Balai Arkeologi Denpasar-Bali dalam seminggu terakhir melakukan penelitian terhadap situs Doro Bente atau benteng pertahanan di savana Gunung Tambora, Kecamatan Pekat, Kabupaten Dompu, Nusa Tenggara Barat. “Benteng pertahanan tersebut merupakan sisa peninggalan Kerajaan Pekat sekitar 400 tahun silam,” ujar ketua tim peneliti dari Balai Arkeologi Denpasar I Putu Yuda Haribuana, Jumat, 27 Mei 2016.
Dari penggalian tersebut, ditemukan pecahan kreweng dan keramik. Ciri keramik tersebut sama dengan yang ditemukan di Sori Sumba, memiliki glasiran berwarna biru dan merah, serta berbentuk bunga. Keramik itu berasal dari Dinasti Ching dan Ming, dari Cina.
Namun, yang sangat menarik dalam temuan itu, tim mendapati satu mata panah yang terbuat dari logam. Penemuan mata panah itu mengindikasikan bahwa tingkat peradaban masyarakat cukup tinggi saat itu.
Temuan benda-benda purbakala tersebut melahirkan kesimpulan awal bahwa sangat memungkinkan adanya permukiman. Hal ini dapat terlihat dari keberadaan bekas benteng dengan luas sekitar 10 hektare. Putu menjelaskan, teorinya, di mana ada benteng, di situ ada kehidupan manusia.
Kemudian diperkuat lagi adanya mata air di bawah atau di luar benteng, di mana jika air laut surut, mata air tersebut bisa dimanfaatkan. Sekilas, kondisi benteng yang dibangun cukup kukuh. Bahan yang dipakai untuk pembangunannya memanfaatkan material yang ada di sekitar wilayah tersebut. Kalau dihubungkan dengan peta geologi, umur daerah di sini (Pekat, red) sekitar 1.500 sampai dengan 4.000 tahun.
Peneliti Balai Arkeologi Denpasar kembali menegaskan, peradaban Kerajaan Pekat cukup tinggi jika bertolak pada temuan keramik, mata panah untuk perburuan, dan benteng yang berdiri sangat kukuh. Khusus untuk benteng, dari aspek kekukuhan, juga letaknya yang strategis untuk akses keluar dan memantau kondisi wilayah sekitar kerajaan, serta dilengkapi dengan pos pengawasan, bisa dikatakan tingkat peradaban saat itu cukup tinggi.
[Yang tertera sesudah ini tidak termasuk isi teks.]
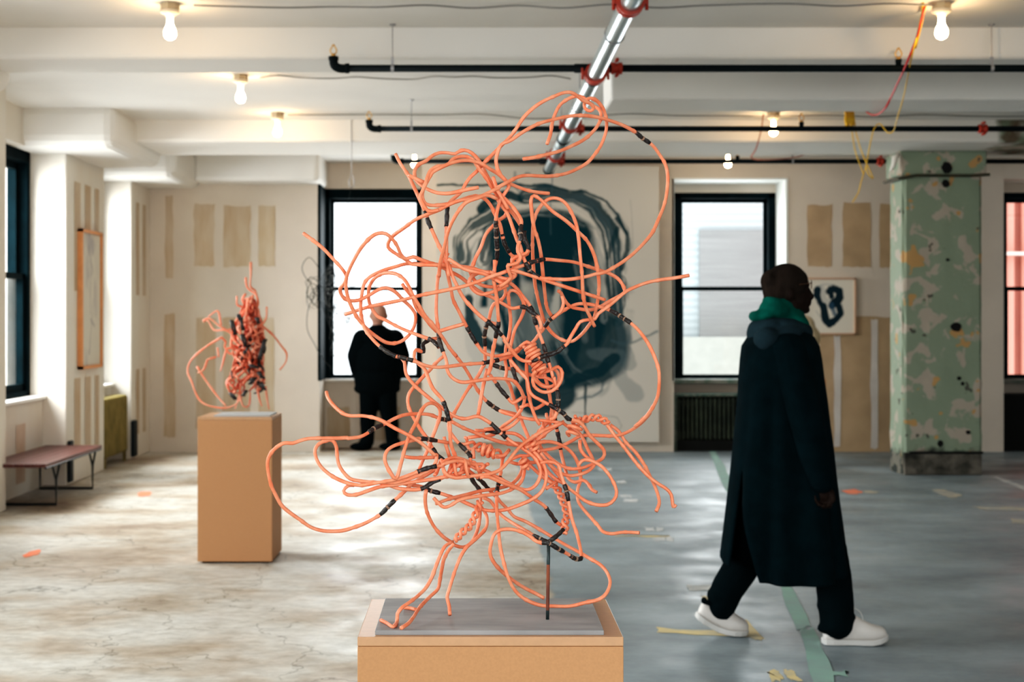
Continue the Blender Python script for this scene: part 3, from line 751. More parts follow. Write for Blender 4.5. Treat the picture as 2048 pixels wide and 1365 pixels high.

Jarak posisi benteng dengan sumber mata air sekitar 50 meter. Selanjutnya, jarak dengan akses jalan raya sekitar 1 kilometer, memudahkan segala aktivitas masyarakat. Tidak hanya itu, dari aspek ekonomi, pengerahan tenaga kerja tentunya cukup banyak untuk mendirikan benteng pertahanan tersebut.
Putu mengatakan penelitian terhadap situs Doro Bente itu awalnya dilakukan karena adanya informasi dari seorang jurnalis di Belanda, Phillip Droge, yang memiliki peta lama yang dibuat Belanda pada 1794. Peta tersebut memuat sebuah benteng pertahanan dan peradaban-peradaban lain di sekitar wilayah penggalian.
“Phillips mengirimkan peta lama yang dibuat Belanda tahun 1794. Di situ termuat beberapa titik tempat penelitian yang menurut kami overlead dengan peta baru yang kami miliki, bahwa di daerah sekitar Doro Bente ada titik-titik yang menarik untuk diselidiki secara ke-arkeologi-an” ujar Putu.
Peta dari jurnalis Belanda itu kemudian ditindaklanjuti dengan serangkaian penelitian, seperti pada 2015. Pada penelitian sebelumnya, begitu lewat di jalan raya depan Doro Bente, ada singkapan batu pasir yang menyerupai benteng. Dari situlah mulai dilakukan pengembangan dengan menggali informasi dari masyarakat sekitar dan pekerja pasir yang mengatakan di Doro Bente ada benteng yang masih berdiri kokoh.
Adapun penelitian saat ini secara teknis dilakukan untuk menentukan kotak penggalian dengan cara mempelajari morfologinya, seperti kemiringan tanah. Kemudian diasumsikan bahwa kegiatan manusia pada zaman dulu berada di dalam benteng. Setelah itu, dilakukan survei di bukit di depan benteng. Survei itu menunjukkan bahwa di atas bukit terdapat pecahan keramik.
Asumsinya adalah segala sesuatu yang ada di atas pasti turun ke bawah melalui proses erosi dan akan mengendap pada lingkungan yang lebih rendah. “Makanya penggalian tanah berbentuk kotak untuk meneliti bagian bawah bukit di bagian dalam benteng,” kata Putu.